* Begin *

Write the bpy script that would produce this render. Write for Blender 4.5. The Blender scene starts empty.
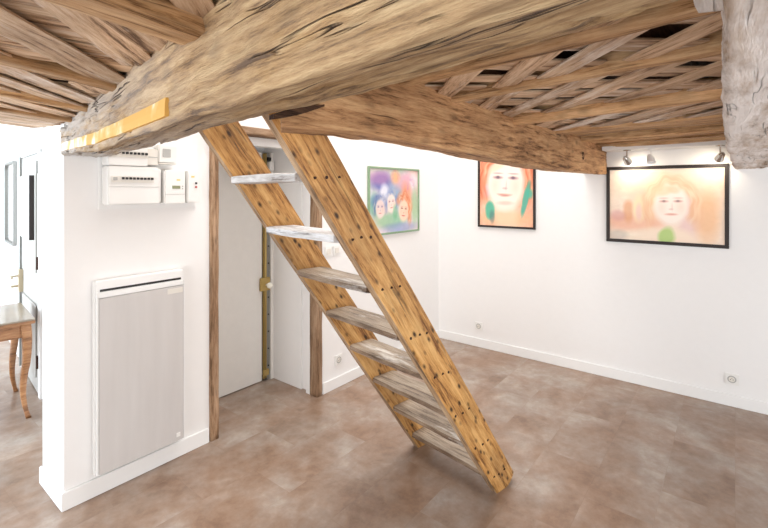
import bpy, bmesh, math, random
from mathutils import Vector, Matrix, noise
random.seed(7)
C = bpy.context.scene.collection
SK = 0.165                                   # the old timbers lie askew to the walls: dX/dY
EX = Vector((0.9866, -0.1628, 0)); EY = Vector((0.1628, 0.9866, 0))

# ---------------------------------------------------------------- materials
def new_mat(name):
    m = bpy.data.materials.new(name); m.use_nodes = True
    nt = m.node_tree; nt.nodes.clear()
    out = nt.nodes.new('ShaderNodeOutputMaterial'); b = nt.nodes.new('ShaderNodeBsdfPrincipled')
    nt.links.new(b.outputs[0], out.inputs[0])
    return m, nt, b
def lin(c):
    return tuple(((v/255)/12.92 if v/255 <= 0.04045 else ((v/255+0.055)/1.055)**2.4) for v in c) + (1,)
def plain(name, col, rough=0.5, metal=0.0, bump=0.0, bscale=40, var=0.0):
    m, nt, b = new_mat(name)
    b.inputs['Base Color'].default_value = lin(col); b.inputs['Roughness'].default_value = rough
    b.inputs['Metallic'].default_value = metal
    tc = nt.nodes.new('ShaderNodeTexCoord')
    n = nt.nodes.new('ShaderNodeTexNoise'); n.inputs['Scale'].default_value = bscale; n.inputs['Detail'].default_value = 5
    nt.links.new(tc.outputs['Object'], n.inputs['Vector'])
    if var:
        mx = nt.nodes.new('ShaderNodeMix'); mx.data_type = 'RGBA'
        mx.inputs[6].default_value = lin(tuple(max(0, v*(1-var)) for v in col)); mx.inputs[7].default_value = lin(tuple(min(255, v*(1+var)) for v in col))
        nt.links.new(n.outputs[0], mx.inputs[0]); nt.links.new(mx.outputs[2], b.inputs['Base Color'])
    if bump:
        bp = nt.nodes.new('ShaderNodeBump'); bp.inputs['Strength'].default_value = bump; bp.inputs['Distance'].default_value = 0.004
        nt.links.new(n.outputs[0], bp.inputs['Height']); nt.links.new(bp.outputs[0], b.inputs['Normal'])
    return m

def wood(name, dark, mid, light, pale=None, pale_amt=0.0, crack=0.5, knots=0.5, rough=0.7, gscale=1.0, bump=0.6, pale_x=None, spec=0.25, kscale=(7, 13, 13)):
    """grain runs along the object's own X axis"""
    m, nt, b = new_mat(name); N = nt.nodes.new; L = nt.links.new
    tc = N('ShaderNodeTexCoord'); oi = N('ShaderNodeObjectInfo')
    mul = N('ShaderNodeVectorMath'); mul.operation = 'MULTIPLY_ADD'
    cmb = N('ShaderNodeCombineXYZ')
    for k in range(3): L(oi.outputs['Random'], cmb.inputs[k])
    mul.inputs[1].default_value = (37.0, 19.0, 23.0); L(cmb.outputs[0], mul.inputs[0]); L(tc.outputs['Object'], mul.inputs[2])
    # gentle warp so the grain wanders
    wn = N('ShaderNodeTexNoise'); wn.inputs['Scale'].default_value = 2.2; wn.inputs['Detail'].default_value = 2; L(mul.outputs[0], wn.inputs['Vector'])
    ws = N('ShaderNodeVectorMath'); ws.operation = 'MULTIPLY_ADD'; ws.inputs[1].default_value = (0.0, 0.035, 0.035)
    L(wn.outputs['Color'], ws.inputs[0]); L(mul.outputs[0], ws.inputs[2])
    def grain(sx, sy, detail, rough_=0.6, dist=0.0):
        mp = N('ShaderNodeMapping'); mp.inputs['Scale'].default_value = (sx*gscale, sy*gscale, sy*gscale); L(ws.outputs[0], mp.inputs['Vector'])
        n = N('ShaderNodeTexNoise'); n.inputs['Scale'].default_value = 1; n.inputs['Detail'].default_value = detail
        n.inputs['Roughness'].default_value = rough_; n.inputs['Distortion'].default_value = dist; L(mp.outputs[0], n.inputs['Vector']); return n
    g1 = grain(1.8, 24, 7, 0.75, 0.2); g2 = grain(6, 70, 6, 0.75); g3 = grain(2.5, 5, 4, 0.6)
    a = N('ShaderNodeMath'); a.operation = 'MULTIPLY_ADD'; a.inputs[1].default_value = 0.45; L(g2.outputs[0], a.inputs[0])
    a2 = N('ShaderNodeMath'); a2.operation = 'MULTIPLY'; a2.inputs[1].default_value = 0.6; L(g1.outputs[0], a2.inputs[0]); L(a2.outputs[0], a.inputs[2])
    r = N('ShaderNodeValToRGB'); r.color_ramp.elements[0].position = 0.42; r.color_ramp.elements[0].color = lin(dark)
    r.color_ramp.elements[1].position = 0.62; r.color_ramp.elements[1].color = lin(light)
    e = r.color_ramp.elements.new(0.5); e.color = lin(mid); L(a.outputs[0], r.inputs[0])
    col = r.outputs[0]
    # blotches
    mx = N('ShaderNodeMix'); mx.data_type = 'RGBA'; mx.blend_type = 'MULTIPLY'; mx.inputs[0].default_value = 0.55
    rr = N('ShaderNodeValToRGB'); rr.color_ramp.elements[0].position = 0.3; rr.color_ramp.elements[0].color = (0.32, 0.27, 0.24, 1); rr.color_ramp.elements[1].position = 0.6; rr.color_ramp.elements[1].color = (1, 1, 1, 1)
    L(g3.outputs[0], rr.inputs[0]); L(col, mx.inputs[6]); L(rr.outputs[0], mx.inputs[7]); col = mx.outputs[2]
    if knots:
        mp = N('ShaderNodeMapping'); mp.inputs['Scale'].default_value = kscale; L(mul.outputs[0], mp.inputs['Vector'])
        v = N('ShaderNodeTexVoronoi'); v.inputs['Scale'].default_value = 1; L(mp.outputs[0], v.inputs['Vector'])
        kr = N('ShaderNodeValToRGB'); kr.color_ramp.elements[0].position = 0.07; kr.color_ramp.elements[0].color = (1, 1, 1, 1); kr.color_ramp.elements[1].position = 0.28; kr.color_ramp.elements[1].color = (0, 0, 0, 1)
        L(v.outputs['Distance'], kr.inputs[0])
        kn = N('ShaderNodeTexNoise'); kn.inputs['Scale'].default_value = 5; L(mul.outputs[0], kn.inputs['Vector'])
        kk = N('ShaderNodeMath'); kk.operation = 'MULTIPLY'; L(kr.outputs[0], kk.inputs[0]); L(kn.outputs[0], kk.inputs[1])
        k2 = N('ShaderNodeMath'); k2.operation = 'MULTIPLY'; k2.inputs[1].default_value = knots*1.6; k2.use_clamp = True; L(kk.outputs[0], k2.inputs[0])
        mk = N('ShaderNodeMix'); mk.data_type = 'RGBA'; mk.inputs[7].default_value = lin(tuple(v*0.55 for v in dark)); L(k2.outputs[0], mk.inputs[0]); L(col, mk.inputs[6]); col = mk.outputs[2]
    if pale:
        pn = grain(1.2, 6, 6, 0.75); pr = N('ShaderNodeValToRGB')
        pr.color_ramp.elements[0].position = 0.62-0.35*pale_amt; pr.color_ramp.elements[1].position = 0.70-0.25*pale_amt
        L(pn.outputs[0], pr.inputs[0]); fac = pr.outputs[0]
        if pale_x:                                   # whitewash survives only at one end of the timber
            sx = N('ShaderNodeSeparateXYZ'); L(tc.outputs['Object'], sx.inputs[0])
            mr = N('ShaderNodeMapRange'); mr.inputs[1].default_value = pale_x[0]; mr.inputs[2].default_value = pale_x[1]; mr.inputs[3].default_value = 1; mr.inputs[4].default_value = pale_x[2]
            L(sx.outputs[0], mr.inputs[0]); mm = N('ShaderNodeMath'); mm.operation = 'MULTIPLY'; L(fac, mm.inputs[0]); L(mr.outputs[0], mm.inputs[1]); fac = mm.outputs[0]
        mp_ = N('ShaderNodeMix'); mp_.data_type = 'RGBA'; mp_.inputs[7].default_value = lin(pale); L(fac, mp_.inputs[0]); L(col, mp_.inputs[6]); col = mp_.outputs[2]
    cr_out = None
    if crack:
        cn = grain(1.3, 34, 2, 0.5, 0.15); cr = N('ShaderNodeValToRGB'); els = cr.color_ramp.elements
        els[0].position = 0.478; els[0].color = (0, 0, 0, 1); els[1].position = 0.5; els[1].color = (1, 1, 1, 1); q = els.new(0.522); q.color = (0, 0, 0, 1)
        L(cn.outputs[0], cr.inputs[0])
        gate = grain(2.2, 9, 3); gr = N('ShaderNodeValToRGB'); gr.color_ramp.elements[0].position = 0.52; gr.color_ramp.elements[1].position = 0.60; L(gate.outputs[0], gr.inputs[0])
        cm = N('ShaderNodeMath'); cm.operation = 'MULTIPLY'; L(cr.outputs[0], cm.inputs[0]); L(gr.outputs[0], cm.inputs[1])
        c2 = N('ShaderNodeMath'); c2.operation = 'MULTIPLY'; c2.inputs[1].default_value = crack; L(cm.outputs[0], c2.inputs[0]); cr_out = c2
        mc = N('ShaderNodeMix'); mc.data_type = 'RGBA'; mc.inputs[7].default_value = lin((40, 26, 18)); L(c2.outputs[0], mc.inputs[0]); L(col, mc.inputs[6]); col = mc.outputs[2]
    # per-object tone
    hs = N('ShaderNodeHueSaturation'); tv = N('ShaderNodeMapRange'); tv.inputs[3].default_value = 0.82; tv.inputs[4].default_value = 1.14
    L(oi.outputs['Random'], tv.inputs[0]); L(tv.outputs[0], hs.inputs['Value']); L(col, hs.inputs['Color']); L(hs.outputs[0], b.inputs['Base Color'])
    b.inputs['Roughness'].default_value = rough; b.inputs['Specular IOR Level'].default_value = spec
    h = N('ShaderNodeMath'); h.operation = 'MULTIPLY_ADD'; h.inputs[1].default_value = -1.2
    if cr_out: L(cr_out.outputs[0], h.inputs[0])
    else: h.inputs[0].default_value = 0
    L(a.outputs[0], h.inputs[2])
    bp = N('ShaderNodeBump'); bp.inputs['Strength'].default_value = bump; bp.inputs['Distance'].default_value = 0.012
    L(h.outputs[0], bp.inputs['Height']); L(bp.outputs[0], b.inputs['Normal'])
    return m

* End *

• _Direction_
Return only the lines from the start of the data through the line that contains "EX = Vector((0.9866, -0.1628, 0));", please, copying them exactly and omitting all pictures.

• _Complete output_
Write the bpy script that would produce this render. Write for Blender 4.5. The Blender scene starts empty.
import bpy, bmesh, math, random
from mathutils import Vector, Matrix, noise
random.seed(7)
C = bpy.context.scene.collection
SK = 0.165                                   # the old timbers lie askew to the walls: dX/dY
EX = Vector((0.9866, -0.1628, 0)); EY = Vector((0.1628, 0.9866, 0))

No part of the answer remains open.